May 04 2016
Data Center

EMC World 2016: VMAX Embraces All-Flash Storage, Unity Meets SMB Needs

A new line of storage solutions for mid-sized organizations gives companies enterprise-grade excellence at affordable prices.

The march toward flash storage has been ongoing for several years now, but EMC is keen on making 2016 the finish line. Earlier this year, the company declared that 2016 would be the year of “all-flash.”

This move comes as flash storage continues to become more affordable and companies become more comfortable with moving a variety of workloads into all-flash environments.

“Not only the technology, but from an economics point of view we’re now at the crossover point, where the system costs, which include the drives and the compression technologies, are now less than spinning disk,” said Fidelma Russo, SVP and GM, Enterprise and Mainframe Solutions, at the 2016 EMC World conference in Las Vegas.

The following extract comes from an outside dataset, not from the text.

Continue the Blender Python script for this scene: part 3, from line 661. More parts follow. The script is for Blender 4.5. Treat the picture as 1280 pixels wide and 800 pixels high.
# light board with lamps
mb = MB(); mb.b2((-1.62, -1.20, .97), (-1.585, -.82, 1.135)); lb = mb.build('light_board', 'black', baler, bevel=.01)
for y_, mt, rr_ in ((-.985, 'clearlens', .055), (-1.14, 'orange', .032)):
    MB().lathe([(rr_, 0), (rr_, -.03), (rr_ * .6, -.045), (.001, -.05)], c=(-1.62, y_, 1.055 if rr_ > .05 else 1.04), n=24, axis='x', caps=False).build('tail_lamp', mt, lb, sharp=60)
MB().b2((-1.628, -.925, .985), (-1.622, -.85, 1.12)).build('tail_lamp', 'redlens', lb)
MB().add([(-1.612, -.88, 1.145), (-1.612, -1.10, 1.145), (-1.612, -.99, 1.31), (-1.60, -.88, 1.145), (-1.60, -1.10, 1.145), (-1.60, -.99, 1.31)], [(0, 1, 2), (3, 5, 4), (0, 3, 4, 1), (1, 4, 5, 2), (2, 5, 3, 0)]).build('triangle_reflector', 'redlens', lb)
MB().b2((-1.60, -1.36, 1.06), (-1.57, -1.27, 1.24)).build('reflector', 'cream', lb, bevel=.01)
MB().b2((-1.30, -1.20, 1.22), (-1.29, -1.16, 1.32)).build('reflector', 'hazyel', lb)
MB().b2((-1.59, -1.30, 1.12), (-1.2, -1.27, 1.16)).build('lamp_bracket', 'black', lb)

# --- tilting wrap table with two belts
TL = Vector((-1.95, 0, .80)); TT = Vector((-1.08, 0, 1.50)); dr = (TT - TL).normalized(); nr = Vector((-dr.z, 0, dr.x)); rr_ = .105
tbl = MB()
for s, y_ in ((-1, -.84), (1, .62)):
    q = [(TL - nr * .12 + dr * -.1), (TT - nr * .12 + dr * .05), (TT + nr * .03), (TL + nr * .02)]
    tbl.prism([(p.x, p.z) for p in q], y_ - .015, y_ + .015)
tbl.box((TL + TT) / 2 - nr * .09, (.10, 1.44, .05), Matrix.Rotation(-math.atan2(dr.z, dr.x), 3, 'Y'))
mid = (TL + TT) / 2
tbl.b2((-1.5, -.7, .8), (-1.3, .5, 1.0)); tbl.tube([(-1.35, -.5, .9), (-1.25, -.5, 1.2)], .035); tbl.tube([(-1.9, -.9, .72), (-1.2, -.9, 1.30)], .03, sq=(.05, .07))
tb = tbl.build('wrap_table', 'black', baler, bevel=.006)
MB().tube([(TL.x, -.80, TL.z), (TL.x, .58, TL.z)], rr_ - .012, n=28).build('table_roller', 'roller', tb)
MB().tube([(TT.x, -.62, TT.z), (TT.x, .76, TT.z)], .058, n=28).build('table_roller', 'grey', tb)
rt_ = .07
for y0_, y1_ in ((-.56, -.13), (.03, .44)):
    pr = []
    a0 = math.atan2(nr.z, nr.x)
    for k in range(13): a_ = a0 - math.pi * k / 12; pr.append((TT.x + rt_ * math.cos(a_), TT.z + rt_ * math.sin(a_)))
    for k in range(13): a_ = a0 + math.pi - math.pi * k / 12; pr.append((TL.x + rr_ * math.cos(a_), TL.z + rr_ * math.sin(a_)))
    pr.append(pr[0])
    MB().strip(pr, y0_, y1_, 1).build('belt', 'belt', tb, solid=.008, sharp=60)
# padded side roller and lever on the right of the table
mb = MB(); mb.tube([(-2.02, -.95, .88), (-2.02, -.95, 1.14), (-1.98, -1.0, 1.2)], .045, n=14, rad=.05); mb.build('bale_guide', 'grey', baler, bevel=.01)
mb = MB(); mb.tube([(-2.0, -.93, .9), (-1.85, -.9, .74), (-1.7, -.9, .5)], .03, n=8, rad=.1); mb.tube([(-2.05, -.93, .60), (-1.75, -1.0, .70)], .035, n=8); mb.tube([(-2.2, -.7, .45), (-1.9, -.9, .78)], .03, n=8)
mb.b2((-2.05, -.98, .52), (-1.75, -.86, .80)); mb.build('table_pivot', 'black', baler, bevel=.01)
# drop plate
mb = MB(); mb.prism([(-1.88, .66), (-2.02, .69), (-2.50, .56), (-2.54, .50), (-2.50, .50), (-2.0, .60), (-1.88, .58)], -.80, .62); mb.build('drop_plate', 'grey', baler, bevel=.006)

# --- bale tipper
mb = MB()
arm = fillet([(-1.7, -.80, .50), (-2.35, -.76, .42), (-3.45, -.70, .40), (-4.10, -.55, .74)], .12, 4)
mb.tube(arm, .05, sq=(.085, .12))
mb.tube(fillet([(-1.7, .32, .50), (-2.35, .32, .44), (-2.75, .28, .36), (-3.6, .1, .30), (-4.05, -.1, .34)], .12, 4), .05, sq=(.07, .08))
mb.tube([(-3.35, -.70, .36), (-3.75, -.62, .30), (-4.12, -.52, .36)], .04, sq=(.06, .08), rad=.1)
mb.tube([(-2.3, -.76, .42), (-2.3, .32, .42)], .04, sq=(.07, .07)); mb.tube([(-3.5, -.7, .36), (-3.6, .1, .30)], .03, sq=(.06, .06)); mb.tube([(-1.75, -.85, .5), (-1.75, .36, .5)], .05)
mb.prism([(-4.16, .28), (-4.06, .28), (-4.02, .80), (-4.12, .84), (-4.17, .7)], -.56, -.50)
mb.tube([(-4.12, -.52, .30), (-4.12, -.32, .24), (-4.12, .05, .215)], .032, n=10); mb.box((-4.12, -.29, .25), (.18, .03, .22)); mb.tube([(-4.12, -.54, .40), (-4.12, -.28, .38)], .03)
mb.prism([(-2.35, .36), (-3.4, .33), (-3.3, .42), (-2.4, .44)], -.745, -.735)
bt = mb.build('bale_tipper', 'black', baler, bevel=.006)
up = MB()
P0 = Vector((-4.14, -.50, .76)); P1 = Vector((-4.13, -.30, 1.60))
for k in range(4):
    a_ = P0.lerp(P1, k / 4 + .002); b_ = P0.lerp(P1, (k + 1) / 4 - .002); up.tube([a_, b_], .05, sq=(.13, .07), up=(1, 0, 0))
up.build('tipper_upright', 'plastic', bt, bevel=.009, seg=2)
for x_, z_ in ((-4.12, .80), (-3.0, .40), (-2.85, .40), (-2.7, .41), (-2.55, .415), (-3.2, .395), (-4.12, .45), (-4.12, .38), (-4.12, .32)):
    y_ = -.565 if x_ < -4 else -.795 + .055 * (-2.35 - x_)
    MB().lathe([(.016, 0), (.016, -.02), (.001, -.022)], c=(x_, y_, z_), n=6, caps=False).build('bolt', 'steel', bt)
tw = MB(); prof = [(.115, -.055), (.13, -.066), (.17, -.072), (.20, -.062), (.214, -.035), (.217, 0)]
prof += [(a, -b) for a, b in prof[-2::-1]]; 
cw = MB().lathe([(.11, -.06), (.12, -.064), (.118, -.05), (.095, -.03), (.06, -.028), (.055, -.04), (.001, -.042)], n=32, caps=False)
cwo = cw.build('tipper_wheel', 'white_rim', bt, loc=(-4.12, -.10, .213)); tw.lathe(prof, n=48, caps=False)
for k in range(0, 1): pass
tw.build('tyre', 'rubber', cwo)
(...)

In February, EMC announced an all-flash version of its popular VMAX storage array offering, called VMAX All Flash. Russo was on hand on the second day of EMC World to underscore the value and the rationale for businesses to move forward with all-flash storage arrays like VMAX All Flash.

“Getting rid of mechanical drives within the VMAX and moving to a VMAX all-flash will increase your overall reliability by a factor of two,” she said.

Reliability, speed and scale are the core reasons why flash storage makes more sense for modern IT shops. But flash storage has some disadvantages that have made some IT professionals cling to spinning disk.

“When you talk about flash, it sounds so magical. And it is. What happens is every time you write to a flash drive, it dies a little every time,” said Russo. “You have to erase what’s on that drive and then you have to reprogram it, and there are only so many of those cycles that a flash drive can take.”

To get around this limitation, EMC has engineered the VMAX All Flash to reduce the number of writes so that the drives last longer.

“By reducing the backend writes, we increase the endurance of the flash drive within the system, allowing us to make sure that this will last a lifetime in your application and really start to become a building block in your modern data center,” said Russo.

EMC's Unity Offers Mid-Sized Businesses Flexibility and Value

The modernization of IT is impacting organizations of all sizes. But often times, some of the more advanced IT solutions are relegated to larger enterprises.

EMC has brought the efficiency and innovation of enterprise-grade storage and scaled it down in price and size for small- and medium-sized businesses.

“Unity is a family of simplified and affordable storage,” said Jeff Boudreau, EMC SVP of Midrange Storage. “It can be available in all-flash, hyperconverged, converged and software-defined.”

All-flash configurations start at under $18,000, while EMC’s hybrid-flash array configurations start at under $10,000, he said.

Why Unity Makes Sense for SMBs

When compared against previous EMC offerings, Unity outpaces its predecessors handily, as Boudreau demonstrated onstage when he compared a VNX storage array to the new Unity line during his portion of the Day 2 keynote.

“This is a very popular, industry leading VNX 5800 hybrid array. On the other side, you’ll see the new Unity platform,” he said. “This is a hybrid Unity platform and this is an apples-to-apples comparison. What are you gonna get? Three times the performance, at a third of the space, at half the cost.”

But Boudreau didn’t just make statements; he made sure to show off the new Unity line. First, he walked the audience through a demo of the software interface, which boasts an HTML5-based graphical user interface — a welcome relief for many IT professionals who dreaded previous EMC GUIs that were run on Java.

And once the software demo wrapped, Boudreau and EMC President of Products and Marketing Jeremy Burton went on a virtual tour of the new Unity storage line that featured them shrinking down to bite-size as they toured the guts of the storage devices.

It was like something out of the Ant-Man movie. Or perhaps it’s reminiscent of that episode of The Magic School Bus when Ms. Frizzle and her class shrunk down to miniature size for a field trip inside the human body.

While IT professionals at small- and medium-sized businesses might not have access to such awe-inspiring virtual tech to troubleshoot their IT, the Unity line of storage solutions will allow them to keep up and flourish in the modern IT landscape alongside their larger enterprise counterparts.

“As [SMBs] look to modernize and simplify their data centers, we want to make sure that we’re providing them the right infrastructure to do that, to meet whatever need they have,” said Boudreau.